REPUBLIKA.CO.ID, TEHERAN -- Pihak berwenang Iran meyakini pelaku serangan di kantor parlemen dan makam dari Ayatollah Khomeini di Ibu Kota Teheran berasal dari negara itu sendiri. Namun, dipastikan penyerang telah tergabung dalam Negara Islam Irak dan Suriah (ISIS).
Serangan itu membuat 12 orang tewas. Selama ini, insiden teror cukup jarang terjadi di Iran. Korps Garda Revolusi Islam atau pasukan elit keamanan negara itu sebelumnya mengatakan bahwa ada kemungkinan Arab Saudi dan Amerika Serikat (AS) berada di balik kejadian itu.
"Penyerang adalah warga dari sejumlah wilayah di Iran yang telah bergabung dengan ISIS," ujar kepala Dewan Keamanan Nasional Tertinggi Iran, dilansir BBC, Kamis (8/6).
ISIS telah mengklaim berada di balik serangan pertama yang dilakukan di negara yang dikenal memiliki mayoritas Muslim Syiah tersebut.
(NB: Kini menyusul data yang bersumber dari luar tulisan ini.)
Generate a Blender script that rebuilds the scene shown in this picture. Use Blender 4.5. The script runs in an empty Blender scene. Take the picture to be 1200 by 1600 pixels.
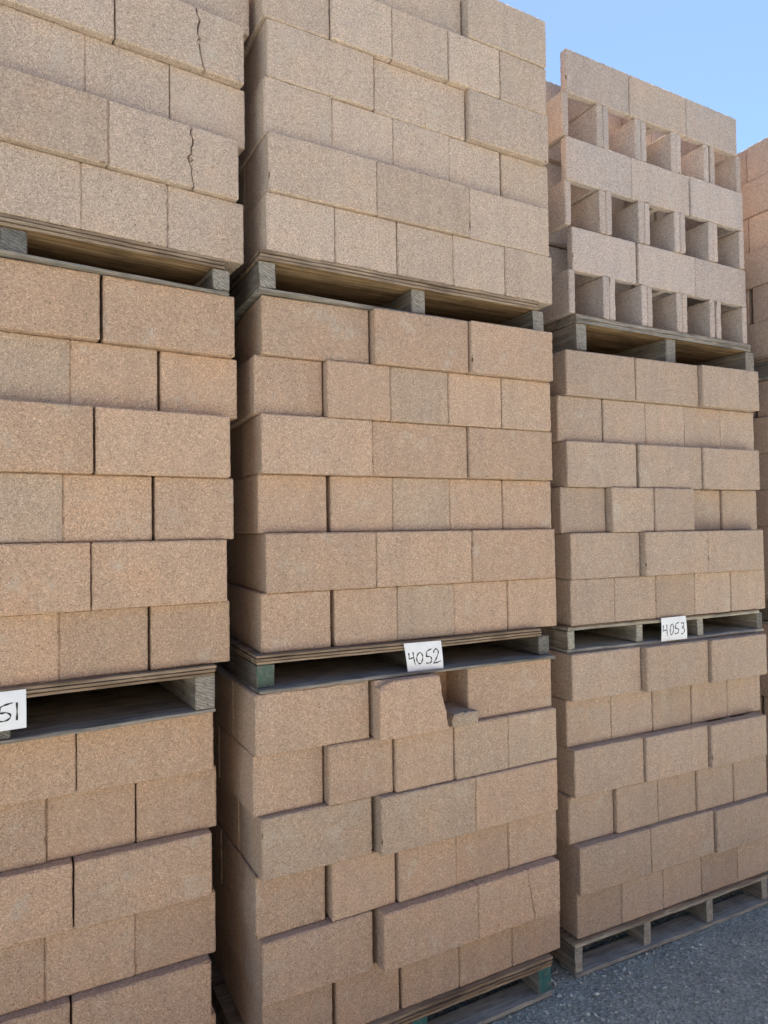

Terdadapat lima orang yang diduga melakukan kejahatan itu, namun semuanya dilaporkan telah tewas.
Serangan teror di Iran terjadi hanya satu pekan setelah pertemuan antara Presiden AS Donald Trump dan pemimpin Arab Saudi, Raja Salman. Hal itu yang menyebabkan Korps Garda Revolusi Islam meyakini ada keterlibatan dua negara tersebut yang selama ini bersebrangan dengan Iran.
Sementara itu, Trump telah menyatakan keprihatinan atas insiden serangan di Iran. Namun, miliarder itu sekaligus mengatakan bahwa negara yang menjadi salah satu sponsor terbesar terorisme paling berpotensi menjadi korban kejahatan itu sendiri.